Start of DATA EXTRACT

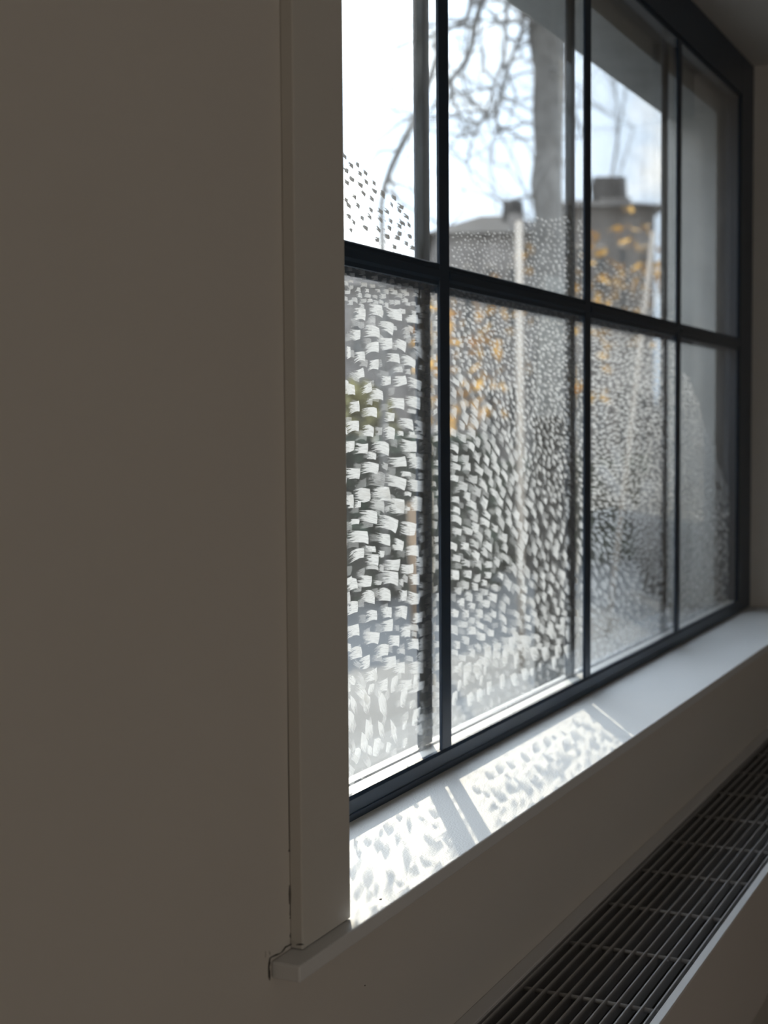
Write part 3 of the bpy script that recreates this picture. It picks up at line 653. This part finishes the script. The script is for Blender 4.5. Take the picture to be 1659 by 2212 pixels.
# low garden wall standing close outside, with a raked top
def raked_wall():
    rl, rr_ = 2.70, 2.885
    pts = [(rl*.79, .79), (rr_*.79, .79), (rr_*1.46, 1.46), (rl*1.46+.09, 1.46)]
    mb = MB(); mb.v = [W(x, y, GROUND) for x, y in pts] + [W(x, y, z) for (x, y), z in zip(pts, (.02, .02, .46, .46))]
    mb.f = [(3,2,1,0), (4,5,6,7), (0,1,5,4), (1,2,6,5), (2,3,7,6), (3,0,4,7)]
    tag(mb.build('garden_wall', M_pier, bevel=.004), 'low grey wall with a raked top running out close behind the second pane', 'wall')
raked_wall()
# posts
def post(px0, py0, px1, py1, d, r, m, name, label, cat):
    a = ray(px0, py0)*d; b = ray(px1, py1)*d
    k = (GROUND-a.z)/(b.z-a.z); g = a + (b-a)*k
    mb = MB().tube([tuple(g), tuple(a)], [r, r], 12); tag(mb.build(name, m, smooth=True), label, cat)
post(1121, 478, 1123, 830, 6.5, .016, M_cream, 'post', 'straight cream post standing beyond the second pane', 'post')
post(1411, 500, 1394, 650, 7.5, .012, M_cream, 'pole', 'leaning cream pole beyond the third pane', 'post')
post(890, 1085, 896, 1240, 7.5, .028, M_wood, 'fence_post', 'brown wooden fence post beside the dark hedge', 'post')
# houses
def house(px0, px1, d, py_eave, py_ridge, depth, label, chim=(), ridge=(.3, .7), wins=5):
    a, b = at(px0, d, GROUND), at(px1, d, GROUND); t = (b-a).normalized(); nn = Vector((-t.y, t.x, 0))
    if nn.dot(CF) < 0: nn = -nn
    L = (b-a).length; mid = (px0+px1)/2
    ze = (ray(mid, py_eave)*d).z; zr = (ray(mid, py_ridge)*(d+depth/2)).z
    root = empty('house', W(a.x, a.y, GROUND)); tag(root, label, 'house'); bpy.context.view_layer.update()
    def q(u, v, z): p = a + t*u + nn*v; return (p.x, p.y, z)
    def put(mb, nm, m, par=root):
        o = mb.build(nm, m); o.parent = par; o.matrix_parent_inverse = par.matrix_world.inverted(); return o
    def blk(u0, u1, v0, v1, z0, z1):
        mb = MB(); P = [q(u0,v0,0), q(u1,v0,0), q(u1,v1,0), q(u0,v1,0)]; return mb.prism([(p[0], p[1]) for p in P], z0, z1)
    put(blk(0, L, 0, depth, GROUND, ze), 'walls', M_stone)
    mb = MB(); r0, r1 = L*ridge[0], L*ridge[1]; o_ = .15
    V = [q(-o_, -o_, ze), q(L+o_, -o_, ze), q(L+o_, depth+o_, ze), q(-o_, depth+o_, ze), q(r0, depth/2, zr), q(r1, depth/2, zr)]
    mb.v = [W(*p) for p in V]; mb.f = [(0,1,5,4), (1,2,5), (2,3,4,5), (3,0,4), (3,2,1,0)]
    put(mb, 'roof', M_slate)
    rr = R_(int(px0))
    for (c0, c1, pyt) in chim:
        u0 = ((c0-px0)/(px1-px0))*L; u1 = ((c1-px0)/(px1-px0))*L; zt = (ray(mid, pyt)*d).z
        ch = put(blk(u0, u1, depth*.2, depth*.45, ze-.1, zt), 'chimney', M_stone)
        k = 3
        for i in range(k):
            uu = u0 + (u1-u0)*(i+.5)/k; p = q(uu, depth*.32, zt)
            put(MB().tube([p, (p[0], p[1], zt+.35)], [.12, .10], 8), 'chimney_pot', M_slate, ch)
    H = ze-GROUND; rows = 2
    for r in range(rows):
        for i in range(wins):
            u = L*(i+.5)/wins; z = GROUND + H*(.18+.45*r); w = L/wins*.22
            wd = put(blk(u-w, u+w, -.03, .05, z, z+H*.25), 'window', M_cream)
            put(blk(u-w*.85, u+w*.85, -.04, -.031, z+.03, z+H*.25-.03), 'pane', M_wglass, wd)
house(560, 925, 31, 620, 575, 6, 'low brown stone house beyond the nearest pane', ((640, 700, 560),), (.2, .8), 6)
house(940, 1180, 23, 508, 470, 7, 'grey stone house with a hipped roof beyond the second pane', ((1120, 1152, 438),), (.55, .9), 5)
house(1228, 1412, 17, 452, 436, 5, 'tall grey stone house with a broad chimney stack beyond the third pane', ((1330, 1392, 402),), (.3, .75), 4)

End of DATA EXTRACT

### EXERCISE
Word for word, quote the lines above. Omit the pictures.

### ANSWER IN FULL
Write part 3 of the bpy script that recreates this picture. It picks up at line 653. This part finishes the script. The script is for Blender 4.5. Take the picture to be 1659 by 2212 pixels.
# low garden wall standing close outside, with a raked top
def raked_wall():
    rl, rr_ = 2.70, 2.885
    pts = [(rl*.79, .79), (rr_*.79, .79), (rr_*1.46, 1.46), (rl*1.46+.09, 1.46)]
    mb = MB(); mb.v = [W(x, y, GROUND) for x, y in pts] + [W(x, y, z) for (x, y), z in zip(pts, (.02, .02, .46, .46))]
    mb.f = [(3,2,1,0), (4,5,6,7), (0,1,5,4), (1,2,6,5), (2,3,7,6), (3,0,4,7)]
    tag(mb.build('garden_wall', M_pier, bevel=.004), 'low grey wall with a raked top running out close behind the second pane', 'wall')
raked_wall()
# posts
def post(px0, py0, px1, py1, d, r, m, name, label, cat):
    a = ray(px0, py0)*d; b = ray(px1, py1)*d
    k = (GROUND-a.z)/(b.z-a.z); g = a + (b-a)*k
    mb = MB().tube([tuple(g), tuple(a)], [r, r], 12); tag(mb.build(name, m, smooth=True), label, cat)
post(1121, 478, 1123, 830, 6.5, .016, M_cream, 'post', 'straight cream post standing beyond the second pane', 'post')
post(1411, 500, 1394, 650, 7.5, .012, M_cream, 'pole', 'leaning cream pole beyond the third pane', 'post')
post(890, 1085, 896, 1240, 7.5, .028, M_wood, 'fence_post', 'brown wooden fence post beside the dark hedge', 'post')
# houses
def house(px0, px1, d, py_eave, py_ridge, depth, label, chim=(), ridge=(.3, .7), wins=5):
    a, b = at(px0, d, GROUND), at(px1, d, GROUND); t = (b-a).normalized(); nn = Vector((-t.y, t.x, 0))
    if nn.dot(CF) < 0: nn = -nn
    L = (b-a).length; mid = (px0+px1)/2
    ze = (ray(mid, py_eave)*d).z; zr = (ray(mid, py_ridge)*(d+depth/2)).z
    root = empty('house', W(a.x, a.y, GROUND)); tag(root, label, 'house'); bpy.context.view_layer.update()
    def q(u, v, z): p = a + t*u + nn*v; return (p.x, p.y, z)
    def put(mb, nm, m, par=root):
        o = mb.build(nm, m); o.parent = par; o.matrix_parent_inverse = par.matrix_world.inverted(); return o
    def blk(u0, u1, v0, v1, z0, z1):
        mb = MB(); P = [q(u0,v0,0), q(u1,v0,0), q(u1,v1,0), q(u0,v1,0)]; return mb.prism([(p[0], p[1]) for p in P], z0, z1)
    put(blk(0, L, 0, depth, GROUND, ze), 'walls', M_stone)
    mb = MB(); r0, r1 = L*ridge[0], L*ridge[1]; o_ = .15
    V = [q(-o_, -o_, ze), q(L+o_, -o_, ze), q(L+o_, depth+o_, ze), q(-o_, depth+o_, ze), q(r0, depth/2, zr), q(r1, depth/2, zr)]
    mb.v = [W(*p) for p in V]; mb.f = [(0,1,5,4), (1,2,5), (2,3,4,5), (3,0,4), (3,2,1,0)]
    put(mb, 'roof', M_slate)
    rr = R_(int(px0))
    for (c0, c1, pyt) in chim:
        u0 = ((c0-px0)/(px1-px0))*L; u1 = ((c1-px0)/(px1-px0))*L; zt = (ray(mid, pyt)*d).z
        ch = put(blk(u0, u1, depth*.2, depth*.45, ze-.1, zt), 'chimney', M_stone)
        k = 3
        for i in range(k):
            uu = u0 + (u1-u0)*(i+.5)/k; p = q(uu, depth*.32, zt)
            put(MB().tube([p, (p[0], p[1], zt+.35)], [.12, .10], 8), 'chimney_pot', M_slate, ch)
    H = ze-GROUND; rows = 2
    for r in range(rows):
        for i in range(wins):
            u = L*(i+.5)/wins; z = GROUND + H*(.18+.45*r); w = L/wins*.22
            wd = put(blk(u-w, u+w, -.03, .05, z, z+H*.25), 'window', M_cream)
            put(blk(u-w*.85, u+w*.85, -.04, -.031, z+.03, z+H*.25-.03), 'pane', M_wglass, wd)
house(560, 925, 31, 620, 575, 6, 'low brown stone house beyond the nearest pane', ((640, 700, 560),), (.2, .8), 6)
house(940, 1180, 23, 508, 470, 7, 'grey stone house with a hipped roof beyond the second pane', ((1120, 1152, 438),), (.55, .9), 5)
house(1228, 1412, 17, 452, 436, 5, 'tall grey stone house with a broad chimney stack beyond the third pane', ((1330, 1392, 402),), (.3, .75), 4)